By now, you’ve no doubt already heard about—or even seen—the facsimile of CBGB’s bathroom that Andrew Bolton included in the opening gallery of the Met’s Punk: Chaos to Couture exhibition, which opens to the public on Thursday, following tonight’s red-carpet festivities. “CBGB was the heart of punk in New York,” said Bolton at a preview this morning. “Punk was all about shock and provocation, and so to start off an exhibition in the Metropolitan Museum of Art with a toilet—well, I thought was the ultimate punk statement,” the curator told Style.com.
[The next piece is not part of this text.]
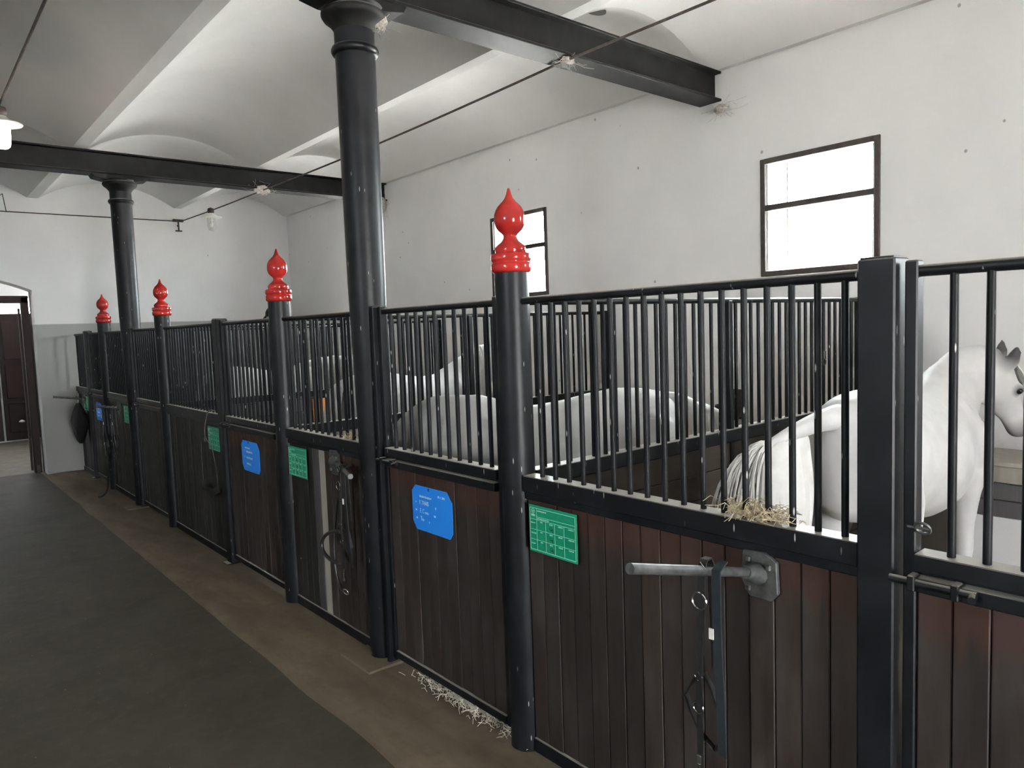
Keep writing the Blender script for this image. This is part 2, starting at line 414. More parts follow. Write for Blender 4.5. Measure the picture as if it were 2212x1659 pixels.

The exhibition juxtaposes original (and contemporary) punk wares by Vivienne Westwood against luxury and haute couture looks from the likes of Dolce & Gabbana (who are featured in the Graffiti room, above), Maison Martin Margiela, Comme des Garçons, Dior Haute Couture by John Galliano, and Gianni Versace (yes, the 1994 safety-pin dress is on display). One might be hard-pressed to differentiate between Vivienne Westwood’s destroyed seventies sweaters and Rodarte’s Fall 2008 knit dress, which are on display side by side. The same gallery boasts Westwood and Malcolm McLaren’s lewd T-shirts (for instance, her famed “Tits” top hangs against a black PVC curtain). “I love that we start off with T-shirts with very obscene political and sexual slogans,” said Bolton. “They’re still shocking thirty-seven years later—in a way, more shocking, because of our political correctness.” Beyond the T-shirts lies a reproduction of McLaren and Westwood’s infamous—and iconic—shop, Seditionaries, which stood at 430 King’s Road. The remainder of the show was divided into DIY categories, like Hardware, Graffiti and Agitprop, Bricolage, and Destroy—and each room was punctuated by a film by Nick Knight.
“No other subcultural movement has a greater or more enduring influence on how we dress today,” Bolton noted in his opening remarks. Consider, as evidence, the fact that there is a slew of Fall 2013 looks in the show, from such houses as Viktor & Rolf, Saint Laurent, and Gareth Pugh—whose Fall 2013 trash-bag dresses are arranged into a veritable mob in the center of the Bricolage installation.
Bolton made sure to steer away from clichés—for instance, he noted that hairstylist Guido Paulo, who created the spiky Technicolor mops that topped each mannequin’s head, avoided Mohawks, and instead pulled inspiration from Richard Hell’s signature ’do.
“I wanted to present punk in a respectful, and even reverential, manner,” said Bolton. That’s already earning the show some mixed reviews. And of course, there are those who protest discussing punk in a high-fashion context—or, for that matter, paying couture prices for a punk-tinged look. “I think that’s completely punk,” said Bolton in response. “People seem to forget that punk really was a commercial movement. Malcolm McLaren and Vivienne Westwood, in a way, created what we know as the punk look. And they commodified it,” he explained.
As for why consumers and designers, from Karl Lagerfeld to Met Ball host Riccardo Tisci of Givenchy, are still drawn to the seventies subculture, Bolton offers, “Punk endures today because it reflects our longing for a time when originality and creativity were celebrated, a time when fashion was provocative and confrontational. And, above all, a time when fashion championed the individual and self-expression.”
Punk: Chaos to Couture opens at the Metropolitan Museum of Art this Thursday, May 9.